4. Lifelong Learning and Worker Retraining
Globalization and technological innovation will inevitably displace some workers. The solution is not to resist change, but to empower workers to adapt. A system of lifelong learning must be institutionalized, allowing individuals to continuously acquire new skills throughout their careers. Retraining programs should be rapidly deployable for workers affected by outsourcing or automation, ensuring that no community is left permanently behind.
This requires a fundamental rethinking of education—not as a one-time preparation for adulthood, but as a recurring investment in human capital across the life cycle. With such programs in place, workers can transition smoothly into emerging industries and opportunities.

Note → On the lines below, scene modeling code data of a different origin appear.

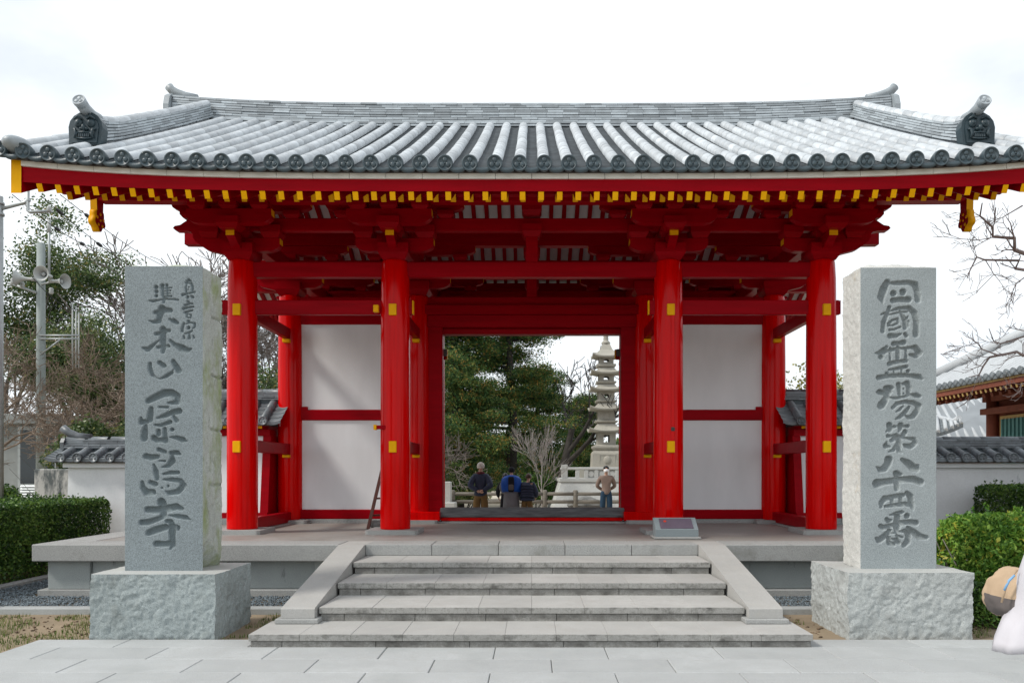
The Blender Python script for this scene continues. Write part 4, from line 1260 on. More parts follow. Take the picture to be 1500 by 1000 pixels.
# ------------------------------------------------------------------ tiled walls beside the gate
def wall_roof(parent, x0, x1, Y, ze, zt, half, pitch, tilem, mass, covr=.065, layers=4, lh=.035, endcap=(False, False)):
    """small gabled tile roof along x; ze eave height, zt ridge foot height, half width"""
    sl = (zt-ze)/half
    dk = MB().prism([(Y-half, ze-.03), (Y, zt-.02), (Y+half, ze-.03), (Y+half, ze-.06), (Y, zt-.08), (Y-half, ze-.06)], x0, x1, 'x').build("wall_roof_deck", M['darkwood'], parent)
    n = max(1, int(round((x1-x0)/pitch))); pt = (x1-x0)/n
    nseg = 2
    m = MB(); cover_arc(m, 0, half/nseg+.01, 0, sl*(half/nseg+.01), covr, covr*.95)
    cm = m.mesh("cover_tile", tilem)
    dsc = MB().lathe([(covr, .10), (covr*1.18, .045), (covr*1.18, .004), (covr*1.12, 0), (covr*.95, 0), (covr*.92, .008), (0, .008)][::-1], 18, axis='y')
    for k in range(3):
        a = math.pi/2+k*2*math.pi/3
        dsc.ball((covr*.45*math.cos(a), .008, covr*.45*math.sin(a)), (covr*.34, .004, covr*.34), 8, 4)
    dm_ = dsc.mesh("eave_disc_tile", tilem)
    pm = MB()
    w = pt
    for k in range(5):
        s0, s1 = half*k/5, half*(k+1)/5+.005
        b = len(pm.v)
        for (q, dz) in ((s0, .018), (s1, .002), (s0, -.004)):
            for i in range(5):
                u = -1+i/2
                pm.v.append((u*w/2, q, q*sl+dz-.02+.028*u*u))
        for i in range(4):
            pm.f += [[b+i, b+i+1, b+6+i, b+5+i], [b+10+i, b+11+i, b+i+1, b+i]]; pm.m += [0, 0]; pm.s += [True, False]
    # hanging front of the pan tile
    b = len(pm.v)
    for i in range(5):
        u = -1+i/2; pm.v += [(u*w/2, -.003, .002-.004+.028*u*u), (u*w/2, -.003, -.062+.04*u*u)]
    for i in range(4):
        pm.f.append([b+2*i, b+2*i+1, b+2*i+3, b+2*i+2]); pm.m.append(0); pm.s.append(True)
    pmesh = pm.mesh("pan_tile_column", tilem)
    for sd in (0, 1):
        rz = 0 if sd == 0 else math.pi
        for i in range(n):
            x = x0+(i+.5)*pt
            ye = Y-half if sd == 0 else Y+half
            for k in range(nseg):
                yy = ye+(half*k/nseg)*(1 if sd == 0 else -1)
                put("cover_tile", cm, dk, (x, yy, ze+sl*half*k/nseg+.035), (0, 0, rz))
            put("eave_disc_tile", dm_, dk, (x, ye+(-.04 if sd == 0 else .04), ze+.03), (0, 0, rz))
        for i in range(n+1):
            x = x0+i*pt
            if sd == 0 or True:
                put("pan_tile_column", pmesh, dk, (x, Y-half if sd == 0 else Y+half, ze+.012), (0, 0, rz))
    rd = MB()
    ridge_layers(rd, lambda t: ((x0+t, Y), (0, -1)), x1-x0, lambda q, k: zt+.02+k*lh, layers, lh, .10, .32)
    tag(put("ridge_tiles", rd.mesh("ridge_tiles", mass), dk), kind="stuff")
    MB().box(x0+.01, x1-.01, Y-.07, Y+.07, zt-.06, zt+layers*lh).build("ridge_core", M['tiledark'], dk)
    capm = MB(); cover_arc(capm, 0, .36, 0, 0, .075, .072); capm = capm.mesh("ridge_cap_tile", tilem)
    k = max(1, int((x1-x0)/.35))
    for i in range(k):
        put("ridge_cap_tile", capm, dk, (x0+(x1-x0)*i/k, Y, zt+layers*lh), (0, 0, -math.pi/2))
    for e, flag, sg in ((x0, endcap[0], -1), (x1, endcap[1], 1)):
        if flag:
            pl = put("ridge_end_tile", MB().prism([(-.13, 0), (-.14, .14), (-.09, .22), (.09, .22), (.14, .14), (.13, 0)], -.035, .035, 'x').mesh("ridge_end_tile", tilem), dk, (e+sg*.03, Y, zt-.01))
            pts = [(e-sg*.45, Y, zt+layers*lh+.055), (e-sg*.20, Y, zt+layers*lh+.075), (e-sg*.02, Y, zt+layers*lh+.15), (e+sg*.09, Y, zt+layers*lh+.235)]
            put("upswept_tile", MB().tube(pts, [.068, .070, .072, .076], 14).mesh("upswept_tile", tilem), pl)
    return dk

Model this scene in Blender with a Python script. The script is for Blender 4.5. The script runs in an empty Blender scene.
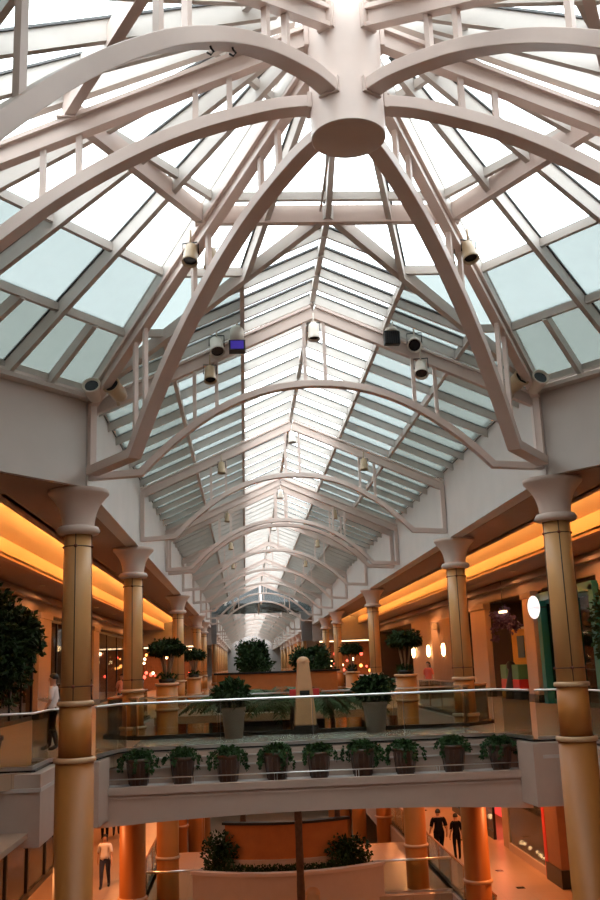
import bpy, bmesh, math, random
from mathutils import Vector, Matrix
from math import radians as R, sin, cos, pi, sqrt, atan2
random.seed(7)
S = bpy.context.scene
COL = S.collection
S.view_settings.view_transform = 'Standard'
S.view_settings.look = 'None'
S.view_settings.gamma = 1.0
S.view_settings.use_curve_mapping = False
S.view_settings.exposure = 0.0

# ------------------------------------------------------------------ materials
MATS = {}
def mat(name, col, rough=0.55, metal=0.0, spec=0.4, emit=None, es=0.0, var=0.0, vscale=3.0, bump=0.0, bscale=40.0, stretch=(1,1,1), trans=0.0, coat=0.0):
    m = bpy.data.materials.new(name); m.use_nodes = True
    nt = m.node_tree; b = nt.nodes['Principled BSDF']
    b.inputs['Base Color'].default_value = (*col, 1)
    b.inputs['Roughness'].default_value = rough
    b.inputs['Metallic'].default_value = metal
    b.inputs['Specular IOR Level'].default_value = spec
    b.inputs['Coat Weight'].default_value = coat
    if emit:
        b.inputs['Emission Color'].default_value = (*emit, 1)
        b.inputs['Emission Strength'].default_value = es
    if var or bump:
        tc = nt.nodes.new('ShaderNodeTexCoord'); mp = nt.nodes.new('ShaderNodeMapping')
        mp.inputs['Scale'].default_value = stretch
        nt.links.new(tc.outputs['Object'], mp.inputs['Vector'])
    if var:
        n = nt.nodes.new('ShaderNodeTexNoise'); n.inputs['Scale'].default_value = vscale; n.inputs['Detail'].default_value = 4
        nt.links.new(mp.outputs['Vector'], n.inputs['Vector'])
        r = nt.nodes.new('ShaderNodeValToRGB')
        r.color_ramp.elements[0].position = 0.3; r.color_ramp.elements[1].position = 0.7
        r.color_ramp.elements[0].color = (*[c*(1-var) for c in col], 1)
        r.color_ramp.elements[1].color = (*[min(1, c*(1+var)) for c in col], 1)
        nt.links.new(n.outputs['Fac'], r.inputs['Fac']); nt.links.new(r.outputs['Color'], b.inputs['Base Color'])
    if bump:
        n = nt.nodes.new('ShaderNodeTexNoise'); n.inputs['Scale'].default_value = bscale
        nt.links.new(mp.outputs['Vector'], n.inputs['Vector'])
        bp = nt.nodes.new('ShaderNodeBump'); bp.inputs['Strength'].default_value = bump; bp.inputs['Distance'].default_value = 0.01
        nt.links.new(n.outputs['Fac'], bp.inputs['Height']); nt.links.new(bp.outputs['Normal'], b.inputs['Normal'])
    MATS[name] = m
    return m
def glassmat(name, tint, gloss=0.08, frost=0.0, frost_col=(0.8,0.85,0.85)):
    m = bpy.data.materials.new(name); m.use_nodes = True; nt = m.node_tree; nt.nodes.clear()
    out = nt.nodes.new('ShaderNodeOutputMaterial')
    t = nt.nodes.new('ShaderNodeBsdfTransparent'); t.inputs['Color'].default_value = (*tint, 1)
    g = nt.nodes.new('ShaderNodeBsdfGlossy'); g.inputs['Roughness'].default_value = 0.03
    mx = nt.nodes.new('ShaderNodeMixShader'); 
    fr = nt.nodes.new('ShaderNodeFresnel'); fr.inputs['IOR'].default_value = 1.45
    mm = nt.nodes.new('ShaderNodeMath'); mm.operation = 'MULTIPLY'; mm.inputs[1].default_value = gloss
    nt.links.new(fr.outputs['Fac'], mm.inputs[0]); nt.links.new(mm.outputs['Value'], mx.inputs['Fac'])
    src = t
    if frost:
        d = nt.nodes.new('ShaderNodeBsdfDiffuse'); d.inputs['Color'].default_value = (*frost_col, 1)
        tl = nt.nodes.new('ShaderNodeBsdfTranslucent'); tl.inputs['Color'].default_value = (*frost_col, 1)
        ad = nt.nodes.new('ShaderNodeMixShader'); ad.inputs['Fac'].default_value = 0.5
        nt.links.new(d.outputs['BSDF'], ad.inputs[1]); nt.links.new(tl.outputs['BSDF'], ad.inputs[2])
        m2 = nt.nodes.new('ShaderNodeMixShader'); m2.inputs['Fac'].default_value = frost
        # faint streaks in the frosting
        tc = nt.nodes.new('ShaderNodeTexCoord'); n = nt.nodes.new('ShaderNodeTexNoise'); n.inputs['Scale'].default_value = 1.6; n.inputs['Detail'].default_value = 5
        nt.links.new(tc.outputs['Object'], n.inputs['Vector'])
        mr = nt.nodes.new('ShaderNodeMapRange'); mr.inputs['To Min'].default_value = frost*0.85; mr.inputs['To Max'].default_value = frost*1.12
        nt.links.new(n.outputs['Fac'], mr.inputs['Value']); nt.links.new(mr.outputs['Result'], m2.inputs['Fac'])
        nt.links.new(t.outputs['BSDF'], m2.inputs[1]); nt.links.new(ad.outputs['Shader'], m2.inputs[2]); src = m2
    nt.links.new(src.outputs[0], mx.inputs[1]); nt.links.new(g.outputs['BSDF'], mx.inputs[2]); nt.links.new(mx.outputs['Shader'], out.inputs['Surface'])
    MATS[name] = m; return m

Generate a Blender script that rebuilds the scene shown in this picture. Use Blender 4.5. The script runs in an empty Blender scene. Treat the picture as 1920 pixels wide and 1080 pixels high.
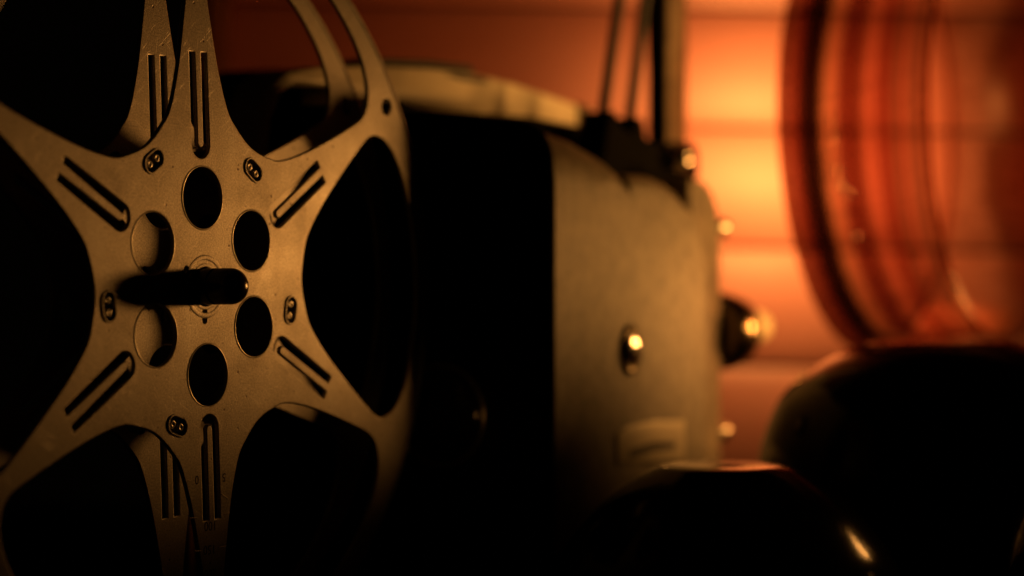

5. National Labor Mobility
The U.S. must also make it easier for workers to move across state lines in pursuit of new opportunities. Streamlined credential recognition, lower relocation costs, and portable benefits would ensure that labor can flow as freely within America as capital flows globally. By maximizing worker mobility, the U.S. can prevent regional stagnation and keep its workforce aligned with evolving patterns of investment.
Preserving the Open Economic Order
The liberal economic order has delivered unparalleled prosperity, but it can only endure if its political foundations remain secure. Economic dislocation, if unaddressed, feeds the populist pressures that threaten openness itself. By becoming the most business-friendly nation in the world, the United States can simultaneously protect the liberal order and reinvigorate its domestic economy.
This vision does not rely on barriers, punishment, or redistribution. Instead, it builds on America’s historic strengths—innovation, efficiency, and dynamism—to create an environment where businesses prosper and workers have continuous pathways to opportunity.
Conclusion
The choice before the United States is clear. Retreat into populist nationalism and protectionism will unravel the very order that has underpinned global prosperity for nearly eighty years. Alternatively, by making the United States the most competitive and business-friendly nation in the world, we can preserve openness, attract capital, and create renewed opportunities for American workers.
To save the post-war liberal order, America must embrace—not resist—the logic of globalization. But it must do so by ensuring that the benefits of global integration are rooted firmly at home.